## Exercise task
Copy out every line containing the word "scene".

## Saved entries
↓↓↓
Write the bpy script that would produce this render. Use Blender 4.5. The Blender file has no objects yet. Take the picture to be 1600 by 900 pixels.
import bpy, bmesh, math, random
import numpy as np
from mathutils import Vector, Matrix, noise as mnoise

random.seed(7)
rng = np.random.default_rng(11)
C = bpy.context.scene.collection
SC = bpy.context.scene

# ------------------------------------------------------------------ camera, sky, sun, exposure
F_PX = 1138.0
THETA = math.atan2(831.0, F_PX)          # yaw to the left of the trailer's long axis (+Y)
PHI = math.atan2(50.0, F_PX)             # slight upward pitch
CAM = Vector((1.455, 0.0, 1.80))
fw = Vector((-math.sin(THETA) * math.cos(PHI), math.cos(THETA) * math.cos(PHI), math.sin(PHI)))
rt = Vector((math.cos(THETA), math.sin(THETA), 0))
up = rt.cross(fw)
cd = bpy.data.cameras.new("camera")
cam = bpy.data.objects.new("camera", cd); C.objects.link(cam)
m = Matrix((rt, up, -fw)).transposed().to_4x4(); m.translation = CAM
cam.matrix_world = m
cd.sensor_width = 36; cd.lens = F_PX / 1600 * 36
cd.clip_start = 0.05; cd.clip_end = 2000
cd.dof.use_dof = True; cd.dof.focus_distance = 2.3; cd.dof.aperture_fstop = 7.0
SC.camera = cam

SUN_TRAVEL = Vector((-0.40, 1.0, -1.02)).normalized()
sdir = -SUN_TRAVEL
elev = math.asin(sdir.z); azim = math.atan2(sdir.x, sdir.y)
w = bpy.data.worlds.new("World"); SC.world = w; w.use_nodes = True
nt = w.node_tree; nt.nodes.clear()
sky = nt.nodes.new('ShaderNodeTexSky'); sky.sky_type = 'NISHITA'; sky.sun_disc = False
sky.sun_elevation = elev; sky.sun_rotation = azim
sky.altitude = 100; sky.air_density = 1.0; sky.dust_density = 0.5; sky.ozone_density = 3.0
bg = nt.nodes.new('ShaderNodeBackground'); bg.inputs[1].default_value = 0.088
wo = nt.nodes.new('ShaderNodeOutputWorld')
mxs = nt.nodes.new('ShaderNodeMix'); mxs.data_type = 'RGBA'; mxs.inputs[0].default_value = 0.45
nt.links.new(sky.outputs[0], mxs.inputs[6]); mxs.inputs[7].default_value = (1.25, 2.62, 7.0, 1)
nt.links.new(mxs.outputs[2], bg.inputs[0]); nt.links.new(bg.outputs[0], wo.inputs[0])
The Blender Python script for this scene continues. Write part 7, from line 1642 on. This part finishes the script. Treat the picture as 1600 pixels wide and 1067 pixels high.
↑↑↑
## Answer
C = bpy.context.scene.collection
SC = bpy.context.scene
The Blender Python script for this scene continues. Write part 7, from line 1642 on. This part finishes the script. Treat the picture as 1600 pixels wide and 1067 pixels high.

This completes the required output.